ST. LOUIS - Families spent Saturday morning in Downtown St. Louis sorting mountains of trash pulled from the Mississippi River, finding what can be recycled and kept out of landfills.

Volunteers piled trash on long wooden troughs. Before they could start working, one organizer stopped the pop music blaring from the loudspeakers. She warned the hundreds of men, women and children to avoid opening any containers with liquid inside.

“Just because it looks like Mountain Dew doesn't mean it is Mountain Dew."

The brick walkway was surrounded by huge dumpsters full of garbage. But, the event offered a dance club atmosphere. Paper sleeves, latex gloves covered by work gloves, and safety goggles were the dress code. Volunteers with the group Living Lands and Waters usually pull trash from Area Rivers.  Saturday morning, they took a break and headed to Leonor K. Sullivan Boulevard near the Gateway Arch to deal with the junk.

“We took it out of there in the same fashion with a lot volunteers at different events,” said organization founder and president Chad Pegracke. “And now, we are doing the right thing by recycling everything that possibly came out of the river."

The music helped move the trash and workday along.

“We're having a lot of fun,” Pegracke said over Pat Benatar’s “Hit Me With Your Best Shot”.

The process would not keep everything out of area landfills. Bottles with liquids inside, foam, and paper went to the trash heap. But after workers sent plastic, aluminum and glass to Republic Services, the pile shrunk to a thin layer of garbage.

“If I had to guess, 200,000-30,000 pounds easy is we are going to get recycled today,” Pegracke said of the pile that started with 100,000 pounds of trash pulled from the waterway.
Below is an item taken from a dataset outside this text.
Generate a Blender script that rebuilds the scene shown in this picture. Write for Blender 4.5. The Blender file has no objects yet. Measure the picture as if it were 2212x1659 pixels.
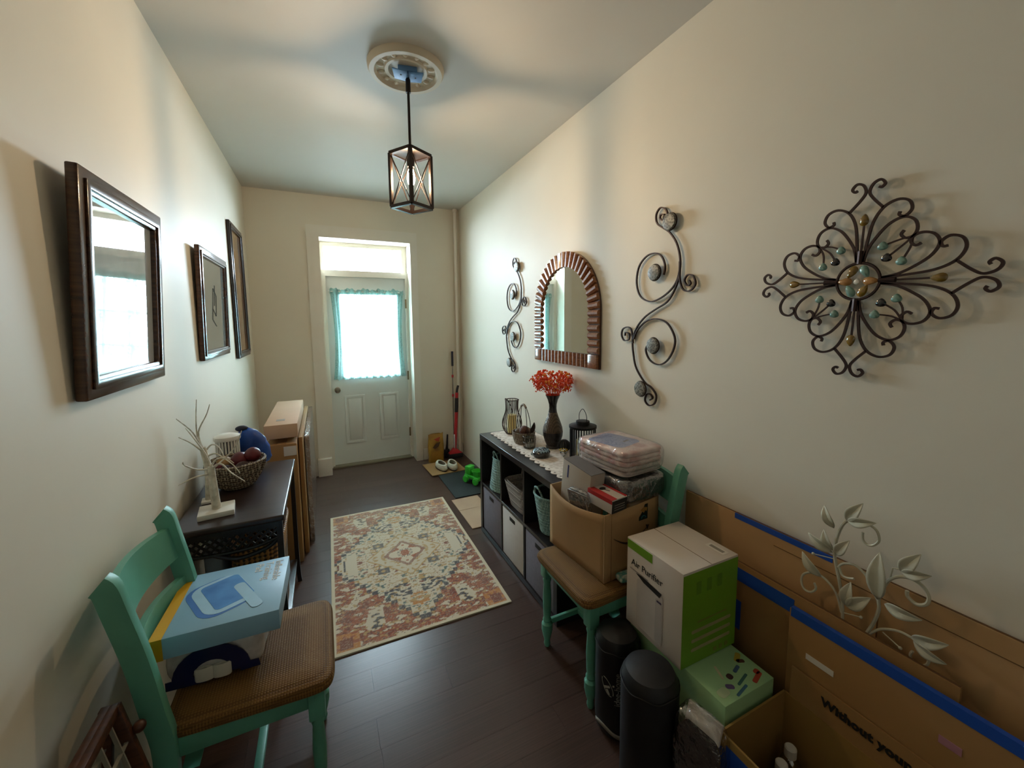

Before he got back to work, Pegracke offered one more number.

"18-million people get their daily drinking water directly out of the Mississippi River. And so if you live in the City of St. Louis, you're drinking the water as well."

The volunteers kept fighting the muck to keep that water clear.

“I think that I see and get work side-by-side with America’s best -- people that will volunteer their Saturday and bring their kids who want to do something bigger than them,” Pegracke looked around the riverfront. “It doesn’t get any better than that.”

Living Lands and Waters volunteers will take on the Ohio River in Fall 2017.